[Begin]

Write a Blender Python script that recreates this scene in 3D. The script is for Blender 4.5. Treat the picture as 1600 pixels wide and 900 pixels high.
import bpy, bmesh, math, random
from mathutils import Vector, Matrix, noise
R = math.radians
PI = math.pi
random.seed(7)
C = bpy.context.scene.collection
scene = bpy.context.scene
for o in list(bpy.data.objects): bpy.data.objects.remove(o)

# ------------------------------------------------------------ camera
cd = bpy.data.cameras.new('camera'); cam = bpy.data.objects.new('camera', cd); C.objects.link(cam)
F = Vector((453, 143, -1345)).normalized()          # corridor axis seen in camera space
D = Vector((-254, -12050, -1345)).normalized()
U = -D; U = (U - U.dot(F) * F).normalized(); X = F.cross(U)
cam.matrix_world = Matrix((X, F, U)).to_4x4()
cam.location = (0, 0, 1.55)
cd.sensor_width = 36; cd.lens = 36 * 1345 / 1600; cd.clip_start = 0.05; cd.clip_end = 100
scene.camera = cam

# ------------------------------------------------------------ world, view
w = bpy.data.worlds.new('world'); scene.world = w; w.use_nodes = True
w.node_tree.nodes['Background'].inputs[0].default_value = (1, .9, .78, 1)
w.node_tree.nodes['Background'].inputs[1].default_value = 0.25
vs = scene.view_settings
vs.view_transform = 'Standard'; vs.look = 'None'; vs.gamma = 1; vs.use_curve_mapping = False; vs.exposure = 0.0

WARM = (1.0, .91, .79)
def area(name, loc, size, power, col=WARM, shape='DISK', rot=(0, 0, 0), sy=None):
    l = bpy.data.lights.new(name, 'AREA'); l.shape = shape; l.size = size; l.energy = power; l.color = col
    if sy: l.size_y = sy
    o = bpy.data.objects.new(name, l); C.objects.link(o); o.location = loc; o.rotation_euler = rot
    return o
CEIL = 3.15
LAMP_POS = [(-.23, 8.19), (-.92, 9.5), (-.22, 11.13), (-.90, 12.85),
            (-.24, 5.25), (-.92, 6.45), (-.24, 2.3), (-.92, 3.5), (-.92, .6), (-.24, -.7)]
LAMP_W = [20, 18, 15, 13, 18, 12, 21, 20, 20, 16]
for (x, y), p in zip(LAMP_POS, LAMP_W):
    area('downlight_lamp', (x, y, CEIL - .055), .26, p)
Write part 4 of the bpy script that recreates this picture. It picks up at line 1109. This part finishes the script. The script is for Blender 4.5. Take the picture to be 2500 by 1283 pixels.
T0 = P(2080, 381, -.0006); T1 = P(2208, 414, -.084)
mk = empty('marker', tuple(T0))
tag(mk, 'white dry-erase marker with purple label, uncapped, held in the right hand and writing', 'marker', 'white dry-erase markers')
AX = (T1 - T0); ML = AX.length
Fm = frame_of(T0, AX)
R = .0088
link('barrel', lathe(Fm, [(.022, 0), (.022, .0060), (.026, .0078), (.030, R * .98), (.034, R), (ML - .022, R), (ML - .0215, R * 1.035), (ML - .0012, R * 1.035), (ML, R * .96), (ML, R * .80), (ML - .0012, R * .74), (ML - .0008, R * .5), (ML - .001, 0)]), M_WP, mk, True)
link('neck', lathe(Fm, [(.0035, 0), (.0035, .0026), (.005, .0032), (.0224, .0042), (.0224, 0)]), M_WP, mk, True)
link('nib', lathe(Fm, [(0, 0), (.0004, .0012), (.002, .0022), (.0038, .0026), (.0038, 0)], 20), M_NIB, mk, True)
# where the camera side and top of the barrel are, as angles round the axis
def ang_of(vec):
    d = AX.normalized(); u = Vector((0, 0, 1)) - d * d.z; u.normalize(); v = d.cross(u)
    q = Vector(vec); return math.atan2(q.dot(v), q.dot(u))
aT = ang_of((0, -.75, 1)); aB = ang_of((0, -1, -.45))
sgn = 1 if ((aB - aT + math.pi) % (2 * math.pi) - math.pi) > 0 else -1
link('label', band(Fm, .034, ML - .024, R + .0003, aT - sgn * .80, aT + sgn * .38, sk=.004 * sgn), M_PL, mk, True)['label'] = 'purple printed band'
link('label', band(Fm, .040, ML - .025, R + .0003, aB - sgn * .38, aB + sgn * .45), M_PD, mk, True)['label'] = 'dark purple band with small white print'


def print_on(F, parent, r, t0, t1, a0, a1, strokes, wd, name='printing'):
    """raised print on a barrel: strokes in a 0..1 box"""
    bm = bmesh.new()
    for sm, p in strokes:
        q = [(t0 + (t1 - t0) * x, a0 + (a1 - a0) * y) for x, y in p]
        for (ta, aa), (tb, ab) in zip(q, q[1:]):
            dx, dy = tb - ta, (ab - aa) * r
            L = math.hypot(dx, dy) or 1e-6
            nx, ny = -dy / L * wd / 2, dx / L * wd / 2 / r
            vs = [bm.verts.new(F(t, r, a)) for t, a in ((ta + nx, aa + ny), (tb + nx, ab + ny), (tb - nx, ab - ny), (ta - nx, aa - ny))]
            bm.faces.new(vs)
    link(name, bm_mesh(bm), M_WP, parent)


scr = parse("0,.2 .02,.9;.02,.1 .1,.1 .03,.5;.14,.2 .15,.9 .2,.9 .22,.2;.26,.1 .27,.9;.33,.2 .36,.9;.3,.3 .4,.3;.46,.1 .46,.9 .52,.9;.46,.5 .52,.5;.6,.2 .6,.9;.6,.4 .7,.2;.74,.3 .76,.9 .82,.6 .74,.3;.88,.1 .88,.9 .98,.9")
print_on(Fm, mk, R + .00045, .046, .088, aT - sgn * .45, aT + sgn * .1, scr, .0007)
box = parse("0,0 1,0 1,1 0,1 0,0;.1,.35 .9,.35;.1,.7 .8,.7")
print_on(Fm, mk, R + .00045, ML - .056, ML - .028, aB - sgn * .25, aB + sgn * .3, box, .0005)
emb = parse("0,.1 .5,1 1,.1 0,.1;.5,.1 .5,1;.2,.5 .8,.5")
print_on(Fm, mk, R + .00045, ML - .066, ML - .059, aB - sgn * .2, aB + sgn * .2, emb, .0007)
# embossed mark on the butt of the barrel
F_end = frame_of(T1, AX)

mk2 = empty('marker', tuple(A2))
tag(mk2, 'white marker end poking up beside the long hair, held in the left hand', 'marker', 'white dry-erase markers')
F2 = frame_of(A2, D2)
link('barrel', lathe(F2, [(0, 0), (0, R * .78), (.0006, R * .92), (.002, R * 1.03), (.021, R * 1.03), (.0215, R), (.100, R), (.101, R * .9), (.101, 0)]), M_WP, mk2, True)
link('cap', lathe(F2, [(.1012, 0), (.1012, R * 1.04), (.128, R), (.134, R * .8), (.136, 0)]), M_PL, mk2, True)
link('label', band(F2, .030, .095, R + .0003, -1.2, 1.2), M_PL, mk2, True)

[End]

> **Task goal**: Restate the data above word for word, please.

> **Response for this exercise**:
Write a Blender Python script that recreates this scene in 3D. The script is for Blender 4.5. Treat the picture as 1600 pixels wide and 900 pixels high.
import bpy, bmesh, math, random
from mathutils import Vector, Matrix, noise
R = math.radians
PI = math.pi
random.seed(7)
C = bpy.context.scene.collection
scene = bpy.context.scene
for o in list(bpy.data.objects): bpy.data.objects.remove(o)

# ------------------------------------------------------------ camera
cd = bpy.data.cameras.new('camera'); cam = bpy.data.objects.new('camera', cd); C.objects.link(cam)
F = Vector((453, 143, -1345)).normalized()          # corridor axis seen in camera space
D = Vector((-254, -12050, -1345)).normalized()
U = -D; U = (U - U.dot(F) * F).normalized(); X = F.cross(U)
cam.matrix_world = Matrix((X, F, U)).to_4x4()
cam.location = (0, 0, 1.55)
cd.sensor_width = 36; cd.lens = 36 * 1345 / 1600; cd.clip_start = 0.05; cd.clip_end = 100
scene.camera = cam

# ------------------------------------------------------------ world, view
w = bpy.data.worlds.new('world'); scene.world = w; w.use_nodes = True
w.node_tree.nodes['Background'].inputs[0].default_value = (1, .9, .78, 1)
w.node_tree.nodes['Background'].inputs[1].default_value = 0.25
vs = scene.view_settings
vs.view_transform = 'Standard'; vs.look = 'None'; vs.gamma = 1; vs.use_curve_mapping = False; vs.exposure = 0.0

WARM = (1.0, .91, .79)
def area(name, loc, size, power, col=WARM, shape='DISK', rot=(0, 0, 0), sy=None):
    l = bpy.data.lights.new(name, 'AREA'); l.shape = shape; l.size = size; l.energy = power; l.color = col
    if sy: l.size_y = sy
    o = bpy.data.objects.new(name, l); C.objects.link(o); o.location = loc; o.rotation_euler = rot
    return o
CEIL = 3.15
LAMP_POS = [(-.23, 8.19), (-.92, 9.5), (-.22, 11.13), (-.90, 12.85),
            (-.24, 5.25), (-.92, 6.45), (-.24, 2.3), (-.92, 3.5), (-.92, .6), (-.24, -.7)]
LAMP_W = [20, 18, 15, 13, 18, 12, 21, 20, 20, 16]
for (x, y), p in zip(LAMP_POS, LAMP_W):
    area('downlight_lamp', (x, y, CEIL - .055), .26, p)
Write part 4 of the bpy script that recreates this picture. It picks up at line 1109. This part finishes the script. The script is for Blender 4.5. Take the picture to be 2500 by 1283 pixels.
T0 = P(2080, 381, -.0006); T1 = P(2208, 414, -.084)
mk = empty('marker', tuple(T0))
tag(mk, 'white dry-erase marker with purple label, uncapped, held in the right hand and writing', 'marker', 'white dry-erase markers')
AX = (T1 - T0); ML = AX.length
Fm = frame_of(T0, AX)
R = .0088
link('barrel', lathe(Fm, [(.022, 0), (.022, .0060), (.026, .0078), (.030, R * .98), (.034, R), (ML - .022, R), (ML - .0215, R * 1.035), (ML - .0012, R * 1.035), (ML, R * .96), (ML, R * .80), (ML - .0012, R * .74), (ML - .0008, R * .5), (ML - .001, 0)]), M_WP, mk, True)
link('neck', lathe(Fm, [(.0035, 0), (.0035, .0026), (.005, .0032), (.0224, .0042), (.0224, 0)]), M_WP, mk, True)
link('nib', lathe(Fm, [(0, 0), (.0004, .0012), (.002, .0022), (.0038, .0026), (.0038, 0)], 20), M_NIB, mk, True)
# where the camera side and top of the barrel are, as angles round the axis
def ang_of(vec):
    d = AX.normalized(); u = Vector((0, 0, 1)) - d * d.z; u.normalize(); v = d.cross(u)
    q = Vector(vec); return math.atan2(q.dot(v), q.dot(u))
aT = ang_of((0, -.75, 1)); aB = ang_of((0, -1, -.45))
sgn = 1 if ((aB - aT + math.pi) % (2 * math.pi) - math.pi) > 0 else -1
link('label', band(Fm, .034, ML - .024, R + .0003, aT - sgn * .80, aT + sgn * .38, sk=.004 * sgn), M_PL, mk, True)['label'] = 'purple printed band'
link('label', band(Fm, .040, ML - .025, R + .0003, aB - sgn * .38, aB + sgn * .45), M_PD, mk, True)['label'] = 'dark purple band with small white print'


def print_on(F, parent, r, t0, t1, a0, a1, strokes, wd, name='printing'):
    """raised print on a barrel: strokes in a 0..1 box"""
    bm = bmesh.new()
    for sm, p in strokes:
        q = [(t0 + (t1 - t0) * x, a0 + (a1 - a0) * y) for x, y in p]
        for (ta, aa), (tb, ab) in zip(q, q[1:]):
            dx, dy = tb - ta, (ab - aa) * r
            L = math.hypot(dx, dy) or 1e-6
            nx, ny = -dy / L * wd / 2, dx / L * wd / 2 / r
            vs = [bm.verts.new(F(t, r, a)) for t, a in ((ta + nx, aa + ny), (tb + nx, ab + ny), (tb - nx, ab - ny), (ta - nx, aa - ny))]
            bm.faces.new(vs)
    link(name, bm_mesh(bm), M_WP, parent)


scr = parse("0,.2 .02,.9;.02,.1 .1,.1 .03,.5;.14,.2 .15,.9 .2,.9 .22,.2;.26,.1 .27,.9;.33,.2 .36,.9;.3,.3 .4,.3;.46,.1 .46,.9 .52,.9;.46,.5 .52,.5;.6,.2 .6,.9;.6,.4 .7,.2;.74,.3 .76,.9 .82,.6 .74,.3;.88,.1 .88,.9 .98,.9")
print_on(Fm, mk, R + .00045, .046, .088, aT - sgn * .45, aT + sgn * .1, scr, .0007)
box = parse("0,0 1,0 1,1 0,1 0,0;.1,.35 .9,.35;.1,.7 .8,.7")
print_on(Fm, mk, R + .00045, ML - .056, ML - .028, aB - sgn * .25, aB + sgn * .3, box, .0005)
emb = parse("0,.1 .5,1 1,.1 0,.1;.5,.1 .5,1;.2,.5 .8,.5")
print_on(Fm, mk, R + .00045, ML - .066, ML - .059, aB - sgn * .2, aB + sgn * .2, emb, .0007)
# embossed mark on the butt of the barrel
F_end = frame_of(T1, AX)

mk2 = empty('marker', tuple(A2))
tag(mk2, 'white marker end poking up beside the long hair, held in the left hand', 'marker', 'white dry-erase markers')
F2 = frame_of(A2, D2)
link('barrel', lathe(F2, [(0, 0), (0, R * .78), (.0006, R * .92), (.002, R * 1.03), (.021, R * 1.03), (.0215, R), (.100, R), (.101, R * .9), (.101, 0)]), M_WP, mk2, True)
link('cap', lathe(F2, [(.1012, 0), (.1012, R * 1.04), (.128, R), (.134, R * .8), (.136, 0)]), M_PL, mk2, True)
link('label', band(F2, .030, .095, R + .0003, -1.2, 1.2), M_PL, mk2, True)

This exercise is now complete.